И. Бунин.
Разумеется, чемоданы было слишком рискованно перевозить на парижскую квартиру Бунина; с другой стороны, что он хотел сказать, когда писал Кноррингу, чтобы он его архив сохранил “вместе со своими чемоданами”? Зайцев вернулся из деревни, и после многих размышлений и переписки мы решили перевезти архив Бунина на улицу Лурмель, где было русское общежитие и столовая. Место было неверное, там через год произошли аресты, но мне кажется, что по возвращении Бунина в Париж после войны он получил свои чемоданы. Часть архива впоследствии была отослана в Москву. Приведу еще два письма (одно Бориса, другое Веры) этих лет:
Во всяком случае, возвратившись в Париж, хочу с Вами повидаться.
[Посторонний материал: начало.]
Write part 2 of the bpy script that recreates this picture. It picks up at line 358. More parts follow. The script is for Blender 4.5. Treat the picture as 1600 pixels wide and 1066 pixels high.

А пока могу только дружески поблагодарить за отзывчивость – в чем, впрочем, я и был уверен.
…Ваш Бор. Зайцев.
Дорогая Нина! Прости, что к тебе пристаю, – но немного стали мы слабеть. Если можешь, то каши мне достань… и фасоли сухой. Я бы очень хотела тебя повидать и порассказать о разных вещах. Боря тебя и Николашу обнимает, и я тоже. Была на могиле Влади. Все в порядке, хоть гравия нет еще. Но аккуратно все и чисто. Нина! Очень хочется, чтобы Вы пришли…
Твоя Вера.
Сейчас пришла домой – 7 ч 45 м. вечера, – лежали на полу лунные полотна, и вдруг что-то меня пронзило – страшно печальное… В ту среду сестра Зинаиды Гиппиус, Анна Ник., упала на рынке мертвая. Разрыв сердца. Сейчас села тебе писать, загудела сирена.
На той скамейке, что стояла под ореховым деревом в Лонгшене, мы больше уже не сидели: мы решили не садиться на нее, пока не вернется Оля. Ко дню, когда был продан Лонгшен (в 1948 году), скамейка эта развалилась. А ореховое дерево, говорят, разрослось теперь и дает с годами все больше орехов. Мы их тогда собирали в старых перчатках – свежие грецкие орехи пачкают руки так, что потом и не отмыть.